Ele defendeu publicamente uma mudança legal para que os mandatos dos diretores coincida com o do presidente da República. Também chegou a pregar o fim do mandato dos dirigentes, o que encontra resistências no restante do governo.
“Para te falar a verdade, eu não concordo com o mandato”, disse. “Sabe por que eu não concordo com o mandato? Porque a autonomia hoje, já tem”, afirmou.
No começo do mês, antes dos problemas de energia vistos em São Paulo, Silveira criticou a Aneel dizendo que a agência vive um quadro de “completa desarmonia” entre diretores, área técnica e em relação a seu papel como regulador da legislação do país.

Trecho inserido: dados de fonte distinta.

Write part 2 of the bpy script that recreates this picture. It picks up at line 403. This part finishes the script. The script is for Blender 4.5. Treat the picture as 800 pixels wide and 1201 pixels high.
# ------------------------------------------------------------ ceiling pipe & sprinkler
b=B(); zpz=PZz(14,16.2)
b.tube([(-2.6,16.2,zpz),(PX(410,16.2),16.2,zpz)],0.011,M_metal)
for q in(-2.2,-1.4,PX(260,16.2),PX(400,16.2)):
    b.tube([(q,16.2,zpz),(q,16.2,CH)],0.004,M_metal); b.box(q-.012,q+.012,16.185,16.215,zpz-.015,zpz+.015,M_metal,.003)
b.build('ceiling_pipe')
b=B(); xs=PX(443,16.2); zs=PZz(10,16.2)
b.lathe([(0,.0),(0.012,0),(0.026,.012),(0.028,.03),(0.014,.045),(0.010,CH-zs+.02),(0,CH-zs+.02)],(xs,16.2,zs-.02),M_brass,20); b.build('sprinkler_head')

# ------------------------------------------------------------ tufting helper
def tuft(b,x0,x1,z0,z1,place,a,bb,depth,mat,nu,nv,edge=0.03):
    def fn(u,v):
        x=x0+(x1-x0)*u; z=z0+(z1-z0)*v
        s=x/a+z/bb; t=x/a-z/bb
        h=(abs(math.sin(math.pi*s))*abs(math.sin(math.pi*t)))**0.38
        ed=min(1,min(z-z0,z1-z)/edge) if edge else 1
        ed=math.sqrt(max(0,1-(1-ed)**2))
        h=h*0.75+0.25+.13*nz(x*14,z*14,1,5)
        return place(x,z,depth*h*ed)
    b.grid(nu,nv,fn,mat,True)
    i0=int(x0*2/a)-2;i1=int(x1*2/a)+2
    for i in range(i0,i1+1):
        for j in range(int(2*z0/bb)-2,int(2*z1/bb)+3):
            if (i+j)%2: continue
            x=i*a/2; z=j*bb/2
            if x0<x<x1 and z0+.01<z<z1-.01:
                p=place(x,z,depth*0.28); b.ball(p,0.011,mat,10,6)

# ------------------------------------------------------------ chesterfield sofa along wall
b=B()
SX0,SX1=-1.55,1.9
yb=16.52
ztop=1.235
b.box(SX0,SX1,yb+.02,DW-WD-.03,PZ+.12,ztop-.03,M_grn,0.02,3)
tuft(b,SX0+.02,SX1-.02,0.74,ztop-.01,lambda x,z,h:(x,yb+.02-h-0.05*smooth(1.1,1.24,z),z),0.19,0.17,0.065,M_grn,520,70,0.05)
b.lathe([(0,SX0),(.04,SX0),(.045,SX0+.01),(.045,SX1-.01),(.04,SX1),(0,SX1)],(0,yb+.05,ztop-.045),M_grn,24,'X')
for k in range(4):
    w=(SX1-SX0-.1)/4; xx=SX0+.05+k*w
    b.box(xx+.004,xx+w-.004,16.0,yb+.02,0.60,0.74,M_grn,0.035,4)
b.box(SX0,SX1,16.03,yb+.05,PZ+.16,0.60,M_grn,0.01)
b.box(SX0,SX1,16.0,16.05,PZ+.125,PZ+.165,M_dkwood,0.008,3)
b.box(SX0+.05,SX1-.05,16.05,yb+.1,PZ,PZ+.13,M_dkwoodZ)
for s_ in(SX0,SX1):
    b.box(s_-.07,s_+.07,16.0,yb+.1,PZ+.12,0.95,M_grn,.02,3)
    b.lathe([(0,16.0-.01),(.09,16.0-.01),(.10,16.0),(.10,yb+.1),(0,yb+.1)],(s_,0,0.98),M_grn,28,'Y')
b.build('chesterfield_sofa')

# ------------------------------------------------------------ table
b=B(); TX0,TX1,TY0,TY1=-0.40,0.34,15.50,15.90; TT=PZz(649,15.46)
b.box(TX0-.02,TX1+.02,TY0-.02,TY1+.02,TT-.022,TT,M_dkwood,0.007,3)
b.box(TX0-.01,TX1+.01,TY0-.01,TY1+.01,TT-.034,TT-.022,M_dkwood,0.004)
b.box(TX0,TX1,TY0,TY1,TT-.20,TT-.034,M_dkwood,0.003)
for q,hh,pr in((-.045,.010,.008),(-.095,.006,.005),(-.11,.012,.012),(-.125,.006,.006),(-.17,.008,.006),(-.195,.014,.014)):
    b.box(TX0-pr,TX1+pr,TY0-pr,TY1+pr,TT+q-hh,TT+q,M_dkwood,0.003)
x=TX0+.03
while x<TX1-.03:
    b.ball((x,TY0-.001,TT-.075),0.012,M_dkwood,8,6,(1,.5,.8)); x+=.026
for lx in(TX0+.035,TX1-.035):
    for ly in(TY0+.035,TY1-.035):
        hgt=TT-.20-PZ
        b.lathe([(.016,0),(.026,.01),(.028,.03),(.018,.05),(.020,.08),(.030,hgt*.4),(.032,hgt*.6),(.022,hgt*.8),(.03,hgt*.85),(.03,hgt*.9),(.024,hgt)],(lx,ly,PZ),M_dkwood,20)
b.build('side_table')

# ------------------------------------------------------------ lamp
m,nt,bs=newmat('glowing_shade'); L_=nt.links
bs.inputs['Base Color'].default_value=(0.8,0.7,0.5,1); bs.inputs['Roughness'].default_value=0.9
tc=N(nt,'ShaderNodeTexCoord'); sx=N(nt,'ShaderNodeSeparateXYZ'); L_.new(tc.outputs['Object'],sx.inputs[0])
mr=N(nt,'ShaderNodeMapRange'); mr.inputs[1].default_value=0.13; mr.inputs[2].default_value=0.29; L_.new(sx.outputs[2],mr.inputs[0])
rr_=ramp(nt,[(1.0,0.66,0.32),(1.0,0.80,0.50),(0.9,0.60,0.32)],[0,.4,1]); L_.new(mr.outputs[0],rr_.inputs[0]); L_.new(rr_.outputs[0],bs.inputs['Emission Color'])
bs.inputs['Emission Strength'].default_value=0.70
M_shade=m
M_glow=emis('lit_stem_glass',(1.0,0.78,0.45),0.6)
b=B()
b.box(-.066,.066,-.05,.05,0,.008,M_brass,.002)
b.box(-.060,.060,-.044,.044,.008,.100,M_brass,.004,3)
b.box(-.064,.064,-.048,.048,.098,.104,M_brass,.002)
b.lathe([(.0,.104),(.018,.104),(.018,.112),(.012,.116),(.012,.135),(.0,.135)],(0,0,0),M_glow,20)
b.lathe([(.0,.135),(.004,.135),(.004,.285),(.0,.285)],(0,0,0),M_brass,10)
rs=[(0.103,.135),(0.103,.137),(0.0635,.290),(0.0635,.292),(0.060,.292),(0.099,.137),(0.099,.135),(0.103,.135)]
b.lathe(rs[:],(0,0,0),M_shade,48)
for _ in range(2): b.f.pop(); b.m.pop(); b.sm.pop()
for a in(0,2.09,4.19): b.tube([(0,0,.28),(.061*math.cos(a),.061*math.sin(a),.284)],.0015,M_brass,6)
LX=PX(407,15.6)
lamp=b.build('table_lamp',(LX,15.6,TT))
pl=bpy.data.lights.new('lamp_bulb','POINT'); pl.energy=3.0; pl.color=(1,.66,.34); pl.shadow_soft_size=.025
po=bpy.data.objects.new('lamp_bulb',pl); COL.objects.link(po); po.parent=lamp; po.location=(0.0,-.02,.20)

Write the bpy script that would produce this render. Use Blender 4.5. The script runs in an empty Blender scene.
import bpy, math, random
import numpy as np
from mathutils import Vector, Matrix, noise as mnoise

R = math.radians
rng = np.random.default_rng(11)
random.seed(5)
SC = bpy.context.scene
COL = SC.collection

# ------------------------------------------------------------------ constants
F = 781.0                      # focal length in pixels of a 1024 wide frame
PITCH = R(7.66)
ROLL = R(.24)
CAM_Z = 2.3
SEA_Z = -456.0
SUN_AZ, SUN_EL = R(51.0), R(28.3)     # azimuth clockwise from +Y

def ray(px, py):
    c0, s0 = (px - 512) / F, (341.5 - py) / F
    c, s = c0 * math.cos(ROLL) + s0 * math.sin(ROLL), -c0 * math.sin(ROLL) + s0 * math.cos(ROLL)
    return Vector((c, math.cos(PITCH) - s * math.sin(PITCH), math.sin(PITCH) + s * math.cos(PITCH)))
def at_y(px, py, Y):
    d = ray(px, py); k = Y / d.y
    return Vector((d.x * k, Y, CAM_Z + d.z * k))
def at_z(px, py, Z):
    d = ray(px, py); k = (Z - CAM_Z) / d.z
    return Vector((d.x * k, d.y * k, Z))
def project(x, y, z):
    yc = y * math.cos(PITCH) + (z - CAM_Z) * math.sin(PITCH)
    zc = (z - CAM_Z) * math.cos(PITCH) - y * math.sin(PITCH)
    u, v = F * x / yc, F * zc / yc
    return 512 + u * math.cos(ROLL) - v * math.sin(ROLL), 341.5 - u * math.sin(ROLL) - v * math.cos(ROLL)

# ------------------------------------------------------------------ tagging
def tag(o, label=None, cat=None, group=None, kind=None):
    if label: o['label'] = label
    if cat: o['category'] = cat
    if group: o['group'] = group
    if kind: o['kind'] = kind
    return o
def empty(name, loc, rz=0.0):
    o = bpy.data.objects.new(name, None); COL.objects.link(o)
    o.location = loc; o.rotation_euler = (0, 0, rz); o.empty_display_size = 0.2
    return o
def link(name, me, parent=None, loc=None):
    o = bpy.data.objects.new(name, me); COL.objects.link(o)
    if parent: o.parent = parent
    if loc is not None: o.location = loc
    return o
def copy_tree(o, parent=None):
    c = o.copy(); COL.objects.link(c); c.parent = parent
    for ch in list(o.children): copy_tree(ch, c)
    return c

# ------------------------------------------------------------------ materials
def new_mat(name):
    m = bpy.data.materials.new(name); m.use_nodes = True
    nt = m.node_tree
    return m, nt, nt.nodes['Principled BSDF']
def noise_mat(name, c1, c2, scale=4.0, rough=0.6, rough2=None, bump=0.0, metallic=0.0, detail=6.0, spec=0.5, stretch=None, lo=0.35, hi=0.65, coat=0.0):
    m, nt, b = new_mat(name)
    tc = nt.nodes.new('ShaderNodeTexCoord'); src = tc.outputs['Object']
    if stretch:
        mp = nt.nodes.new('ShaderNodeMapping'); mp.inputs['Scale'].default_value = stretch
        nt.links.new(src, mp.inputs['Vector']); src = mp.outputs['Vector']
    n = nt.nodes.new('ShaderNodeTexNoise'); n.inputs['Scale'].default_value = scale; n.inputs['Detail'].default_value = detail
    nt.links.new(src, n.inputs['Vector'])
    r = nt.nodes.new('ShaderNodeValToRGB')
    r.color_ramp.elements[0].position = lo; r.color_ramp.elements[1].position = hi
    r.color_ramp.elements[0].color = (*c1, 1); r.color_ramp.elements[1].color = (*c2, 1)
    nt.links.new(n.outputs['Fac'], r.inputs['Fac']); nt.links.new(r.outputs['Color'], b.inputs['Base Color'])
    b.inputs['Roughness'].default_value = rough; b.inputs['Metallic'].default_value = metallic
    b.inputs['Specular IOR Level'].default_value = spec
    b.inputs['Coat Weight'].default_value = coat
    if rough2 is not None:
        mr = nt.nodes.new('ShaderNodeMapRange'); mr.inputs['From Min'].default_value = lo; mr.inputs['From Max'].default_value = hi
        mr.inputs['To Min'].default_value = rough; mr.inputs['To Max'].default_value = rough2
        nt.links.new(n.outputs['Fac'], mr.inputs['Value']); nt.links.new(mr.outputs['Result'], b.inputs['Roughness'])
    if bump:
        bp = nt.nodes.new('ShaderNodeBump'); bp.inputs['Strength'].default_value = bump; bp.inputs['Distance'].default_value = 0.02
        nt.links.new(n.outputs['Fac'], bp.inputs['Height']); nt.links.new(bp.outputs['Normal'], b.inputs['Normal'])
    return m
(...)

O diagnóstico é compartilhado por parlamentares. O deputado Danilo Forte (União-CE) afirmou em comissão do Congresso há cerca de quatro meses que há “concorrência” entre as agências e o ministério na construção de políticas públicas, citando como exemplo mudanças feitas pela ANM (Agência Nacional de Mineração) no critério de distribuição de contribuição mineral.
“Eu tenho uma visão crítica com relação a isso, porque acho que quem tem que ser formulador de política pública é o Poder Executivo e o Poder Legislativo”, afirmou em junho.
Na mesma reunião, o deputado Sidney Leite (PSD-AM) afirmou que as agências passaram a defender o interesse privado. “Quando se vai à Anatel, parece que são advogados das concessionárias de telefonia; e na Aneel, não é diferente. Toda vez em que se procura a Aneel, ela está defendendo a empresa e não o cidadão”, disse.